Gardening Magazine

Propagating Thyme

By Mwillis
We use a lot of Thyme in our cooking, so I try to make sure we have plenty of it in the garden. This has proved harder than I expected. I find that it is very susceptible to insect damage - I think from thrips. Whatever it is, they eat away the surface of the leaves, stripping them of the glossy dark green part that contains all the essential oils, and leaving them brown, dry and unappetising.
Propagating Thyme
I am reluctant to spray edible plants like herbs with too many chemicals, so I have been forced to accept that in my garden Thyme needs to be grown as an annual, not a perennial.
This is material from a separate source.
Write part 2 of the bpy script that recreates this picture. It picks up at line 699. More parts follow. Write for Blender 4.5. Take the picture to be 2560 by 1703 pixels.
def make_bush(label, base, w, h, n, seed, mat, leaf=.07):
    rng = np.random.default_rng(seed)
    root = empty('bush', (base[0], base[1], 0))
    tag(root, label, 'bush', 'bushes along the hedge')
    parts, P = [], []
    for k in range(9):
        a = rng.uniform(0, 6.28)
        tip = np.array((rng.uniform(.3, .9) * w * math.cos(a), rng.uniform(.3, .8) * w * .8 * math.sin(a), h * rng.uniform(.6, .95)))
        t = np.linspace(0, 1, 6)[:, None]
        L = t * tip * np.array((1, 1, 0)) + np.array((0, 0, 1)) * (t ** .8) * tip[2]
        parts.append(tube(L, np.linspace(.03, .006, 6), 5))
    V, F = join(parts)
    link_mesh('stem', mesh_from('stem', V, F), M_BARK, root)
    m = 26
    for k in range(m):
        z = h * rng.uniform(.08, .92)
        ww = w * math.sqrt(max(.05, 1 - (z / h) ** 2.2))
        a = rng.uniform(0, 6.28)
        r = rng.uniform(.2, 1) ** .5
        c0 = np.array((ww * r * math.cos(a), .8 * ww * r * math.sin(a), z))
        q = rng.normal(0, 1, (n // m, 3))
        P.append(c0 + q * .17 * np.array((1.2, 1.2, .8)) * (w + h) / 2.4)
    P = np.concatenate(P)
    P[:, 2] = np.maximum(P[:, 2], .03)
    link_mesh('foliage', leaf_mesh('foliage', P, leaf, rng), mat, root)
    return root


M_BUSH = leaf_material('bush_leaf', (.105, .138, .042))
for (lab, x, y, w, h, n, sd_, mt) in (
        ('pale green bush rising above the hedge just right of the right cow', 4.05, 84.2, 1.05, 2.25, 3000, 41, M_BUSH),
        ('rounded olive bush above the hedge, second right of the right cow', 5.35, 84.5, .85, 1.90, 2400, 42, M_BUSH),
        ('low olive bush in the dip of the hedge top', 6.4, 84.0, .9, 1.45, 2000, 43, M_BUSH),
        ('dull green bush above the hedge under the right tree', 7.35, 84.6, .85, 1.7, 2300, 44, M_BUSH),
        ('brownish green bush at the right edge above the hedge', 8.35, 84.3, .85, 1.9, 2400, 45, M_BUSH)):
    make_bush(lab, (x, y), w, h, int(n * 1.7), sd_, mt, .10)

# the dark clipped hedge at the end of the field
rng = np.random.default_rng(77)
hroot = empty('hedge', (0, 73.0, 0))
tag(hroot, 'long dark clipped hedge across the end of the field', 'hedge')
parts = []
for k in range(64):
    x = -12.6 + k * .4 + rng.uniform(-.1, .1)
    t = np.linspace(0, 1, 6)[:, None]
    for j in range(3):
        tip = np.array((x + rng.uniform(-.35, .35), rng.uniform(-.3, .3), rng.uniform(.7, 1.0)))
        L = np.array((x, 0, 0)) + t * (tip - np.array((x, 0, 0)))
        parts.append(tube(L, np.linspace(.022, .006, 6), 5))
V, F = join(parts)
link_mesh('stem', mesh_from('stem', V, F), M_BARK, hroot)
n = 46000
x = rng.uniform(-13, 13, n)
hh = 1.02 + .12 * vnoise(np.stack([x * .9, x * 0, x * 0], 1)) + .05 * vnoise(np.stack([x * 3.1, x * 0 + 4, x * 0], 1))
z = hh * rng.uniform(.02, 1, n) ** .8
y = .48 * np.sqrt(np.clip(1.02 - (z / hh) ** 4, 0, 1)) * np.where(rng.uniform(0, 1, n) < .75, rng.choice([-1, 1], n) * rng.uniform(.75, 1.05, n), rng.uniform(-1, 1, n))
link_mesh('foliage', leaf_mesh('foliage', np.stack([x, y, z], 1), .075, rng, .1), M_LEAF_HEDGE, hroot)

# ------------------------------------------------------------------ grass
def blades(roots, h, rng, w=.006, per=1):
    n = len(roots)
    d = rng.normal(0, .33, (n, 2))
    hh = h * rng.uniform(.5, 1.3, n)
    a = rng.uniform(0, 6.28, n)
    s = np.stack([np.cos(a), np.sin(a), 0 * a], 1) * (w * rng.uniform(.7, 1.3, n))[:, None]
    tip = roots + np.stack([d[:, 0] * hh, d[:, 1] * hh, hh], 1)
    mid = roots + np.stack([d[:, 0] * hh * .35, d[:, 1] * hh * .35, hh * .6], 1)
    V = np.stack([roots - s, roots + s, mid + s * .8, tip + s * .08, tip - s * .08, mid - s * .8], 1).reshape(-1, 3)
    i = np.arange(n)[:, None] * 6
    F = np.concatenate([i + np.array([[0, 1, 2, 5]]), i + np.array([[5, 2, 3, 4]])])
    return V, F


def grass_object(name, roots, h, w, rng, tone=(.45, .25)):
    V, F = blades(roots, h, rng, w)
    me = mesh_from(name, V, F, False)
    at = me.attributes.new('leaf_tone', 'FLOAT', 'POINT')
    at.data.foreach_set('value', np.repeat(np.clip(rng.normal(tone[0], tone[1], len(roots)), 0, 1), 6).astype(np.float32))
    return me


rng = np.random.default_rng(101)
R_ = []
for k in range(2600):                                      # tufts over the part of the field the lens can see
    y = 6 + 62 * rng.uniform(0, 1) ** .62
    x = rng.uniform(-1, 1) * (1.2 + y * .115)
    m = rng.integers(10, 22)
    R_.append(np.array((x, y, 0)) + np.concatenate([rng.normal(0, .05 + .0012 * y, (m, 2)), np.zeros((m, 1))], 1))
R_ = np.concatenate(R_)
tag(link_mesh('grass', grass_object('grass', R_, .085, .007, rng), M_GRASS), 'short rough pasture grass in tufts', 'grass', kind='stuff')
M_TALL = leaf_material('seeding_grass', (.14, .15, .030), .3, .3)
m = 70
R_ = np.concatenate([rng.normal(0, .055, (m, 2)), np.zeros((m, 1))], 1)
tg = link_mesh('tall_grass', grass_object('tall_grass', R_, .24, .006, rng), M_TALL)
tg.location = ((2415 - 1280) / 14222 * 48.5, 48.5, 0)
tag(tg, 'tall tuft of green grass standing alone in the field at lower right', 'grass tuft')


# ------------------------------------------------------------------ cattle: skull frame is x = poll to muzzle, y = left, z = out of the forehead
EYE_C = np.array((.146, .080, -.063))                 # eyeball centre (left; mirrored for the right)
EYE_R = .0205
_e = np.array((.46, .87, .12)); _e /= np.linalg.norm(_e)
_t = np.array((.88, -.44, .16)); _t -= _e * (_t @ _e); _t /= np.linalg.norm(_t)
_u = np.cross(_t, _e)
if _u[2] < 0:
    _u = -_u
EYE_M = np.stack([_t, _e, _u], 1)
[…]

Most years I buy a few potted Thyme plants and put them either in bigger pots or in the border. This is one of last year's plants:
Propagating Thyme
They get cropped until they succumb as described above, then are replaced by new ones. This can be expensive, but fortunately this year it probably won't be necessary - because of these:
Propagating Thyme
Last Autumn I realised that my most recent batch of purchased Thyme plants had self-seeded after flowering, so I potted-up some of the seedlings and kept them over the Winter in my coldframe. They are now quite decent little plants.
Propagating Thyme
I have planted some of them in the border over by my fruit trees.
Propagating Thyme
I wonder how long they will survive???